Hulmes: Safety boils down to assuming responsibility

This summer, crime has surrounded Main Campus. Hulmes thinks it’s up to students to protect their back, not campus police.

Matthew HulmesOn Aug. 13, police officers opened fire on a man on North Broad Street between Susquehanna Avenue and Dauphin Street after robbing a Temple student. For those of you who don’t know, the geographic boundary of where Temple cops have jurisdiction is from 16th Street east to Ninth Street and from Oxford Street north to Susquehanna Avenue. So, when I say right on the border, I mean on the very edge of Main Campus.

It’s strange. I know I should feel affected in some way by the fact that another student got robbed so close to Temple. But I don’t believe it could happen to me when day after day I try to be careful going out.

When I first arrived at Temple, my father told me what to look out for. Be aware of the signs, know where you are and don’t block yourself off by listening to music. Face everyone, look at everyone, so if someone does rob you, you will be able to describe them. Whatever makes it harder for the criminal, the better. After all, a thief is looking for an easy hit.
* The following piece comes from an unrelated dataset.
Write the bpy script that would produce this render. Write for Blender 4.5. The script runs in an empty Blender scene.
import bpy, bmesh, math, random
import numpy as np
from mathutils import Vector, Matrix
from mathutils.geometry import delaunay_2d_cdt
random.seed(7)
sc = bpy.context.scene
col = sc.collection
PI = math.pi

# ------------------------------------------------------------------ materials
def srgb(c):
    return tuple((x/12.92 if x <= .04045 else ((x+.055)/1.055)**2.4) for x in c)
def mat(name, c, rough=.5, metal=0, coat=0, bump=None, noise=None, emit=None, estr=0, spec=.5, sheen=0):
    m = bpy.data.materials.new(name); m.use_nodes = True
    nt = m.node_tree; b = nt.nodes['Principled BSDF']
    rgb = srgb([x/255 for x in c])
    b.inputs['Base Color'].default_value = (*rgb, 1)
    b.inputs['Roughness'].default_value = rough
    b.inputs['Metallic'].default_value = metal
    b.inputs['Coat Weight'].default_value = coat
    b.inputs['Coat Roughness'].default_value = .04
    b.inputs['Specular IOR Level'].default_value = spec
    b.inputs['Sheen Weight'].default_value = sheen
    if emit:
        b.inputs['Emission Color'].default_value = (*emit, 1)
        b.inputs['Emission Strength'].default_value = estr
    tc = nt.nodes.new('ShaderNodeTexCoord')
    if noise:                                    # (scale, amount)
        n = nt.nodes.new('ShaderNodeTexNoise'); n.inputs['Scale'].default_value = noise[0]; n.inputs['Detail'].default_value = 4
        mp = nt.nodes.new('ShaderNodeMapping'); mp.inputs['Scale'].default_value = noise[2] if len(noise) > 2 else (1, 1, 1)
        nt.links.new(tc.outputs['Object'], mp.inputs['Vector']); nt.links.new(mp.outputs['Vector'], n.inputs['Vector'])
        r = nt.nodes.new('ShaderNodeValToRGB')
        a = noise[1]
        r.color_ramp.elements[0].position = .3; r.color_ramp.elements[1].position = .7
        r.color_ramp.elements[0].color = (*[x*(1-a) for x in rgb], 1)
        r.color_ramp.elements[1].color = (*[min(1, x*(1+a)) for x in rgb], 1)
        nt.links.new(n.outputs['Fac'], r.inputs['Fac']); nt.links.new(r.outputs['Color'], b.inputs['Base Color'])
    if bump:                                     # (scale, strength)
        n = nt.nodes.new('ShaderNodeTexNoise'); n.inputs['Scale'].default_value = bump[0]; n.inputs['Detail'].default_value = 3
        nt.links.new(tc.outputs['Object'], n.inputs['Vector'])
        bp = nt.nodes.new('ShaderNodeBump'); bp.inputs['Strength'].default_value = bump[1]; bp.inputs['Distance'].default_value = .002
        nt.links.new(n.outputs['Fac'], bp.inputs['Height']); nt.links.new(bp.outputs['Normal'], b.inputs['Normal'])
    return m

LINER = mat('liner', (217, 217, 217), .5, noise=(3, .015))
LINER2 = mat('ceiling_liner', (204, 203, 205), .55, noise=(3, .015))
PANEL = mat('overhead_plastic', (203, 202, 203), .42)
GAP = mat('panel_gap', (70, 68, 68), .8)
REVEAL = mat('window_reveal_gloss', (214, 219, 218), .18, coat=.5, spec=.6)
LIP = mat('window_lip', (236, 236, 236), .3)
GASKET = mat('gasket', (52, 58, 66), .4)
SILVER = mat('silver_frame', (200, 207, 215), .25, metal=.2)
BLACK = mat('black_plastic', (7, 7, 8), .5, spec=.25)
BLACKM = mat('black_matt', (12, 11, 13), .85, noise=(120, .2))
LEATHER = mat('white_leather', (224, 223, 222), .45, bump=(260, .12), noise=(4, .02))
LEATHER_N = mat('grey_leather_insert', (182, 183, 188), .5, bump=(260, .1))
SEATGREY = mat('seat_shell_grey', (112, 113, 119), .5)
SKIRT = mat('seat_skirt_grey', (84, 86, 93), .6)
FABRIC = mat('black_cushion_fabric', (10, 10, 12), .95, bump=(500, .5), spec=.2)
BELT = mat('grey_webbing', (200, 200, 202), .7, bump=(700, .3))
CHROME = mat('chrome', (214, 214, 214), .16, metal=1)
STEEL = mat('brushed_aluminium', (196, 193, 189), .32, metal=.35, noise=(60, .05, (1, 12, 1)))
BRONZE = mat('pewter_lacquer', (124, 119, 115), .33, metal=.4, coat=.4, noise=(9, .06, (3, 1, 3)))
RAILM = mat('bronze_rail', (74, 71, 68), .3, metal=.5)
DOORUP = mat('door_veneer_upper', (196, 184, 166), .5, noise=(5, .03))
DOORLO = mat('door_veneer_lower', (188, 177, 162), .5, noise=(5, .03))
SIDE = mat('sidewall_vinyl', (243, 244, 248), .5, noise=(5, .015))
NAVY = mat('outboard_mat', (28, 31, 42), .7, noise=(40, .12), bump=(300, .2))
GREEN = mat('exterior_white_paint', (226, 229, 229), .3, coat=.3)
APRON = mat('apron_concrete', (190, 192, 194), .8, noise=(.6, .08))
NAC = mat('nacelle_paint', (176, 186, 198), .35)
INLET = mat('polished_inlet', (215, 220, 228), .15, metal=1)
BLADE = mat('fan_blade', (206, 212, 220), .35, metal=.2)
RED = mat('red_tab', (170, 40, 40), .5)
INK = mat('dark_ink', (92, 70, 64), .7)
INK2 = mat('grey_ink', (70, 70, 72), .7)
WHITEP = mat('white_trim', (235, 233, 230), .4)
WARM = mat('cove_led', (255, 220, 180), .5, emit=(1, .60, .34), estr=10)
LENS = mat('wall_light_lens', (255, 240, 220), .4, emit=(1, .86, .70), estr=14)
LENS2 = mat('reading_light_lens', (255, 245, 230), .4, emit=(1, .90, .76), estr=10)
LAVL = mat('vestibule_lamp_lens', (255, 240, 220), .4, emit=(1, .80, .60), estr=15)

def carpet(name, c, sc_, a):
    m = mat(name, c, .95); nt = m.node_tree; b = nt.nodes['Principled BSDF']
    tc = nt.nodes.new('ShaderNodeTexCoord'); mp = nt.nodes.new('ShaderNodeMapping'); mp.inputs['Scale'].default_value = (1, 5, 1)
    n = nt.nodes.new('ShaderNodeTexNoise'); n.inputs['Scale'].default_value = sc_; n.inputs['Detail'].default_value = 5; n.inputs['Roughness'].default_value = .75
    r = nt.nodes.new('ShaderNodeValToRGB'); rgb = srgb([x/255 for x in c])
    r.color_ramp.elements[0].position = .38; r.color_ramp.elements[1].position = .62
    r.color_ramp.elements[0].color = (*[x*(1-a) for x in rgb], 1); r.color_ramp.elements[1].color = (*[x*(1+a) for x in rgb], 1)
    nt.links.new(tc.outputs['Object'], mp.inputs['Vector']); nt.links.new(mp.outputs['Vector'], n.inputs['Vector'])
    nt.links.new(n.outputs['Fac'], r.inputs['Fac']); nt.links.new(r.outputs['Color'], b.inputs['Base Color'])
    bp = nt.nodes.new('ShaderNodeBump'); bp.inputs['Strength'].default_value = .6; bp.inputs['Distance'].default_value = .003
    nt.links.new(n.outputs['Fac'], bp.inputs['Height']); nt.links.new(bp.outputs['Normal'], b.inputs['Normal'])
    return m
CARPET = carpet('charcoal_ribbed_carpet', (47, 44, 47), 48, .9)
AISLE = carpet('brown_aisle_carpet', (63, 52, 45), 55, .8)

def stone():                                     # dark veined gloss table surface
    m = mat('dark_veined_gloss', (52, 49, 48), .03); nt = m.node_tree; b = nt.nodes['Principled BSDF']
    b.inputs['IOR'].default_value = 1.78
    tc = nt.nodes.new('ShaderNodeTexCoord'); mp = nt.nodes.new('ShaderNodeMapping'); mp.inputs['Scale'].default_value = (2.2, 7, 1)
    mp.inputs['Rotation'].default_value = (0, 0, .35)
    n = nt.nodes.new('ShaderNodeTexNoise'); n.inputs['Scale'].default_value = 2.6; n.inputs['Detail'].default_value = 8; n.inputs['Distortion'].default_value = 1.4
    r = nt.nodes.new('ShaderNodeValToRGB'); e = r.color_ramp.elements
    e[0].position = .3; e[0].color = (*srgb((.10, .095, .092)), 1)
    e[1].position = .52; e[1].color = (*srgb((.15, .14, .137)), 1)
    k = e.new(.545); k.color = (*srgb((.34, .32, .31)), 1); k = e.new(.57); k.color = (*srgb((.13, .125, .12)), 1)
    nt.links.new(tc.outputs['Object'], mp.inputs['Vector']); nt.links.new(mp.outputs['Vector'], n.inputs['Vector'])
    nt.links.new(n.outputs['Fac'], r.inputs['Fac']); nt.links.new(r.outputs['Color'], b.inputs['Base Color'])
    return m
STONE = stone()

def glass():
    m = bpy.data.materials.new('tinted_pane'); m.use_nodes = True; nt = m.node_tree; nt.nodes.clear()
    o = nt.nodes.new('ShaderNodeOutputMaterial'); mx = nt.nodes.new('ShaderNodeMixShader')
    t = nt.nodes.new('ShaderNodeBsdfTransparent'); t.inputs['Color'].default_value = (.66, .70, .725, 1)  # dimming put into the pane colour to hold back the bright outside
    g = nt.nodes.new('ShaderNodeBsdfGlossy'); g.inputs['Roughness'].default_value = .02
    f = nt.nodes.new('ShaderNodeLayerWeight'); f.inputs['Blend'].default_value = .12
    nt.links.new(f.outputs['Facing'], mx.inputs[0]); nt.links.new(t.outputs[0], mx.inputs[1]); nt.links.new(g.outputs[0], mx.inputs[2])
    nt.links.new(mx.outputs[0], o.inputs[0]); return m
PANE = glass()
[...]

But what can Temple do to help us out? If you’ve lived in Philly and go to school at Temple, then you’re going to become familiar with the reputation that the streets next to Temple have acquired. Every day I have my mother yell at me to stay away from those streets, so I’m well informed about how bad it is supposed to be.

Yet, it doesn’t really bother me. I still go out. Thousands of other students live near Temple, so there must be other people who feel the same as I do walking through the neighborhood.

Can Temple do anything about it? My father, a long time detective who recently retired from the campus police, believes Temple is doing everything it can to fight a reputation it no longer deserves.

The first thing that people have to know is that the reputation Temple has acquired is mostly from the past. Temple was known for many years as a commuter school. Students live right near Temple, and while there still may be some thugs, there’s fewer than before.

Also, Temple has opened up its communication with the neighboring community and its leaders, so both sides remain informed. Temple also maintains open communication with the realtors near campus.

There have also been technological advances. Cameras are placed around campus in order to capture the faces of anyone committing any crimes. This has also helped when someone commits a crime off campus, because even though they are doing something illegal off camera, when they pass through campus, they are seen going in or out, before or after the crime. This is actually how they caught the man who was robbing students earlier this month. Temple has also placed powerful lights around the buildings, keeping the campus brightly lit at all times and has immediate contact with the other police stations around Philadelphia.

Everything Temple can do within its budget to keep the students safe is already underway. They are always looking for more to do, keeping proactive. When a crime happens so close to campus, it still leaves a feeling that Temple is not in a good area. But crime can occur anywhere.

The real question is what more can be done.

Crime is going to happen. What we have to do is make sure we’re prepared to take care of ourselves when that happens. But it’s also important to know what’s going on around us as well, what steps our schools and society is taking to protect us.

Whatever we do, we have to make the best of it. We can’t rely solely on other people protecting us, but that doesn’t also mean we don’t voice ourselves on what we think isn’t working. Safety has to be a team effort.

Temple is doing its part, so it’s up to us to do ours.

Matt Hulmes can be reached at

1 Comment

  1. Now that students are moving farther and farther off campus and into North Philly, there really needs to be more awareness of how to stay safe in the city. We have been told over and over again that we need to be aware of our surroundings as we walk home, but little specific advice has been offered on how to proactively protect ourselves. Temple should make this information more readily accessible beyond just a short presentation during orientation that half the room probably wasn’t paying attention to in the first place. Giving out pamphlets to off-campus landlords, placing information online, or hosting safety seminars are just a few things that Temple could do to help its students assume responsibility for their own safety.